The Athens Area Courtwatch Project is an all-volunteer effort to monitor what goes on in our local courtrooms and criminal legal system. Our observers spend lots of time in both the State and Municipal courtrooms. We’re concerned that Chisholm’s Mar. 11 maneuver to secretly hand-pick his replacement leaves no real opportunity for an open and honest public debate that might generate fresh new ideas on ways our community could minimize the criminalization of addiction, homelessness, mental illness and poverty. Chisholm’s election-time machinations smack of nefarious and elitist politics.

Moreover, something is wrong, we think, to continue with a punishment system that routinely arrests, jails and prosecutes thousands of mostly non-serious and non-violent offenders, many of whom suffer from addiction and mental illness, and are homeless. The majority of those caught up in ACC’s “misdemeanorland” are Black. And more than 90% of all defendants who are prosecuted enter guilty pleas. Almost by default, our misdemeanor courts operate as a well-oiled front door to the prison industrial complex.

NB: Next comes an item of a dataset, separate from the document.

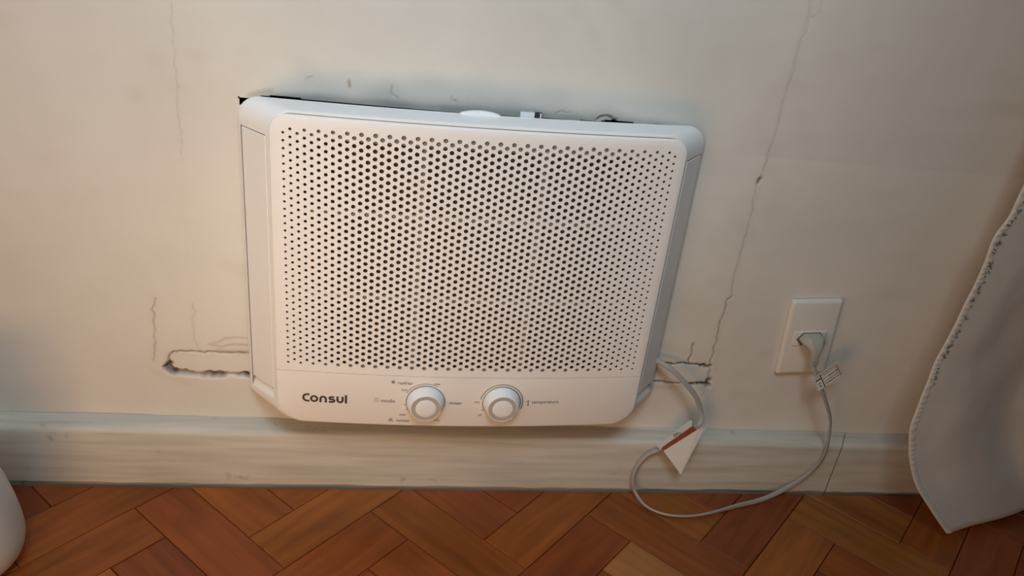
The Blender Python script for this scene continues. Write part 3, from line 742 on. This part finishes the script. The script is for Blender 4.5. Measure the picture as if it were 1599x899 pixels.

When Chisholm rides off into the sunset at the end of this year, his cherry-picked successor will inherit an annual $1.4 million budget, a staff of 18 people and lots of discretionary power when it comes to deciding who should be charged with a crime, prosecuted and punished. Let’s hope Will Fleenor uses his authority wisely and humanely and will work to fix a very broken system, a system that too often denies the dignity of the many people who are swept up into the petty-offense process.